- _Objective_
Everything from the first line down to the line containing "z+.014).build('shelf', 'birch_pale', t, .001)" should be reproduced exactly; please include nothing else.

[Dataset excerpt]
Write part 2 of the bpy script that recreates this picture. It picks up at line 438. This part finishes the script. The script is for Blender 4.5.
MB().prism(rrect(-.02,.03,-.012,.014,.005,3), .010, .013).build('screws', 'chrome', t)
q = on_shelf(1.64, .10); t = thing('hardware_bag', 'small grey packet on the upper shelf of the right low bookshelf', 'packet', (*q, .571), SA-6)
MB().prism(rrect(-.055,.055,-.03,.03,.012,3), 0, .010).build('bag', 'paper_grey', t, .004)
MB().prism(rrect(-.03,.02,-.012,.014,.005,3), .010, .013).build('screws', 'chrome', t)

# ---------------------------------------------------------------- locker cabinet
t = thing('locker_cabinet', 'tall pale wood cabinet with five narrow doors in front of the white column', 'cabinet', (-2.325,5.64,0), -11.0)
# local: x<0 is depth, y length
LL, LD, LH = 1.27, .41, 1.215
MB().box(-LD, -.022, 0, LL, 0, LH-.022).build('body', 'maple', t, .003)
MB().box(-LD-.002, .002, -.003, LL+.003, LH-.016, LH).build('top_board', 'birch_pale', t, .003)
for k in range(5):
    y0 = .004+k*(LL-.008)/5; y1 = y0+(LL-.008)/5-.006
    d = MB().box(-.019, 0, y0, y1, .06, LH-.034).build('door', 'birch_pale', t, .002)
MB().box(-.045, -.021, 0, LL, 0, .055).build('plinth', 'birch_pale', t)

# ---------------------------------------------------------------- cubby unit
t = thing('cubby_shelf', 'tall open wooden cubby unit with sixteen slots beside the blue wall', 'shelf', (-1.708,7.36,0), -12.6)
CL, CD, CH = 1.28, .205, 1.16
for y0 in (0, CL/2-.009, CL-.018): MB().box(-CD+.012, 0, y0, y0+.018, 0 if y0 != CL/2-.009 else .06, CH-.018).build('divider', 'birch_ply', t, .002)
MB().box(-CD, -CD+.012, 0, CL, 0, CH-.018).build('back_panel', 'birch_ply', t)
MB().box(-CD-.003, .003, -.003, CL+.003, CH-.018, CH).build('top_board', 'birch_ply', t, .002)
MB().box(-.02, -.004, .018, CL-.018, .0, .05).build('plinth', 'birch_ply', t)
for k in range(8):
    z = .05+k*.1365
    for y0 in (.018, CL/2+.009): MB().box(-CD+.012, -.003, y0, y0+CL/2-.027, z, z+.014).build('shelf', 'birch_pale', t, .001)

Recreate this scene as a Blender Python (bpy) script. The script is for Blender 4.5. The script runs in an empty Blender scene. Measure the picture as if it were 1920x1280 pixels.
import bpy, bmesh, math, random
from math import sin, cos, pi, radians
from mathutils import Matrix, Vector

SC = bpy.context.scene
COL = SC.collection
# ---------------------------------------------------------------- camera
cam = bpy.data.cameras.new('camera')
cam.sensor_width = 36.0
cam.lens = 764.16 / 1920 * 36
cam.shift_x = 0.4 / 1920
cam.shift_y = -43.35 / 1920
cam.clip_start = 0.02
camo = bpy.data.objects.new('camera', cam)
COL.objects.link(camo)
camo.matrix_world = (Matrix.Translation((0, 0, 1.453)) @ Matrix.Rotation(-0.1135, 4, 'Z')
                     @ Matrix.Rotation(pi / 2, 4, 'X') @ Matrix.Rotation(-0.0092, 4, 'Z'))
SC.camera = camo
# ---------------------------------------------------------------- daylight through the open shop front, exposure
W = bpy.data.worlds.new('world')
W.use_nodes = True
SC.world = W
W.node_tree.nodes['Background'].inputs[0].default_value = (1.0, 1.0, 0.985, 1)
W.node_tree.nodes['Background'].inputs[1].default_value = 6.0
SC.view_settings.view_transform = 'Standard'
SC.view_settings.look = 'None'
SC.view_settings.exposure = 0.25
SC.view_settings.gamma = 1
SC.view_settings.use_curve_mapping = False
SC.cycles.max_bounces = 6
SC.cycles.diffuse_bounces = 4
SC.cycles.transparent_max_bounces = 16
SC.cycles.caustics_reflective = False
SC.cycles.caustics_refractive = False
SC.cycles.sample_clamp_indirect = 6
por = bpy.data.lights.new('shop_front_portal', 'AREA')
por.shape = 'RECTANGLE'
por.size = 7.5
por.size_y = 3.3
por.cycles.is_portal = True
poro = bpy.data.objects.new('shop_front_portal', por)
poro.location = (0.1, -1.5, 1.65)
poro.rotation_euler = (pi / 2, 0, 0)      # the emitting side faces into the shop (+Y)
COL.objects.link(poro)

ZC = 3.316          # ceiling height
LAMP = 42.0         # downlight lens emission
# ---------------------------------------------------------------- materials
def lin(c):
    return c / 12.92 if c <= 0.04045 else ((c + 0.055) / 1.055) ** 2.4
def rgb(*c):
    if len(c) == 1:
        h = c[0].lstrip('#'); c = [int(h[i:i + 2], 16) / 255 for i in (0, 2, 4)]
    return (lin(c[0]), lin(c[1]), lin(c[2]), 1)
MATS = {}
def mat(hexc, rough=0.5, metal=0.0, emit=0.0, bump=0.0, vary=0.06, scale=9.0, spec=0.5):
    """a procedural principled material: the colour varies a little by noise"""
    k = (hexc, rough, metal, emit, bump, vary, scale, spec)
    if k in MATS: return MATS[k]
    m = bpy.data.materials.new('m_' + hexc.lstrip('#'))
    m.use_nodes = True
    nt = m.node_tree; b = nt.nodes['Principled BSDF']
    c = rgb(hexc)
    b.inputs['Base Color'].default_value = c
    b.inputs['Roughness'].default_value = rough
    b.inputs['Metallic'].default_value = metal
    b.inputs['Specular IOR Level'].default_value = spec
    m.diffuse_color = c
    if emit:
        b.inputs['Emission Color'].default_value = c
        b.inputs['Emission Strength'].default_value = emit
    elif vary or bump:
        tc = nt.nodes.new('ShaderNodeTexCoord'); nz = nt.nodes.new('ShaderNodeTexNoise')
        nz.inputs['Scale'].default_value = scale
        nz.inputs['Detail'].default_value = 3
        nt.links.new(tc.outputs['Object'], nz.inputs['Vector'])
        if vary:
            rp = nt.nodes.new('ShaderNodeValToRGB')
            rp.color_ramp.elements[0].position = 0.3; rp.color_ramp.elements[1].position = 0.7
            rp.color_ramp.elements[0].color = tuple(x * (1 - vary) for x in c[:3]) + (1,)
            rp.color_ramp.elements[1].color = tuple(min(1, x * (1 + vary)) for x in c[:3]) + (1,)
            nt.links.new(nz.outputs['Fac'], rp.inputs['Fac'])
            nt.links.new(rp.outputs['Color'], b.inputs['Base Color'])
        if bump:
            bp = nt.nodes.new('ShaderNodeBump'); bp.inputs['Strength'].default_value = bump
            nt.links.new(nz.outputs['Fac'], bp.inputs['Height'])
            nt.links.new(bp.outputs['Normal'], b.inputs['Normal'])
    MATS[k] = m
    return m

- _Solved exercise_
Write part 2 of the bpy script that recreates this picture. It picks up at line 438. This part finishes the script. The script is for Blender 4.5.
MB().prism(rrect(-.02,.03,-.012,.014,.005,3), .010, .013).build('screws', 'chrome', t)
q = on_shelf(1.64, .10); t = thing('hardware_bag', 'small grey packet on the upper shelf of the right low bookshelf', 'packet', (*q, .571), SA-6)
MB().prism(rrect(-.055,.055,-.03,.03,.012,3), 0, .010).build('bag', 'paper_grey', t, .004)
MB().prism(rrect(-.03,.02,-.012,.014,.005,3), .010, .013).build('screws', 'chrome', t)

# ---------------------------------------------------------------- locker cabinet
t = thing('locker_cabinet', 'tall pale wood cabinet with five narrow doors in front of the white column', 'cabinet', (-2.325,5.64,0), -11.0)
# local: x<0 is depth, y length
LL, LD, LH = 1.27, .41, 1.215
MB().box(-LD, -.022, 0, LL, 0, LH-.022).build('body', 'maple', t, .003)
MB().box(-LD-.002, .002, -.003, LL+.003, LH-.016, LH).build('top_board', 'birch_pale', t, .003)
for k in range(5):
    y0 = .004+k*(LL-.008)/5; y1 = y0+(LL-.008)/5-.006
    d = MB().box(-.019, 0, y0, y1, .06, LH-.034).build('door', 'birch_pale', t, .002)
MB().box(-.045, -.021, 0, LL, 0, .055).build('plinth', 'birch_pale', t)

# ---------------------------------------------------------------- cubby unit
t = thing('cubby_shelf', 'tall open wooden cubby unit with sixteen slots beside the blue wall', 'shelf', (-1.708,7.36,0), -12.6)
CL, CD, CH = 1.28, .205, 1.16
for y0 in (0, CL/2-.009, CL-.018): MB().box(-CD+.012, 0, y0, y0+.018, 0 if y0 != CL/2-.009 else .06, CH-.018).build('divider', 'birch_ply', t, .002)
MB().box(-CD, -CD+.012, 0, CL, 0, CH-.018).build('back_panel', 'birch_ply', t)
MB().box(-CD-.003, .003, -.003, CL+.003, CH-.018, CH).build('top_board', 'birch_ply', t, .002)
MB().box(-.02, -.004, .018, CL-.018, .0, .05).build('plinth', 'birch_ply', t)
for k in range(8):
    z = .05+k*.1365
    for y0 in (.018, CL/2+.009): MB().box(-CD+.012, -.003, y0, y0+CL/2-.027, z, z+.014).build('shelf', 'birch_pale', t, .001)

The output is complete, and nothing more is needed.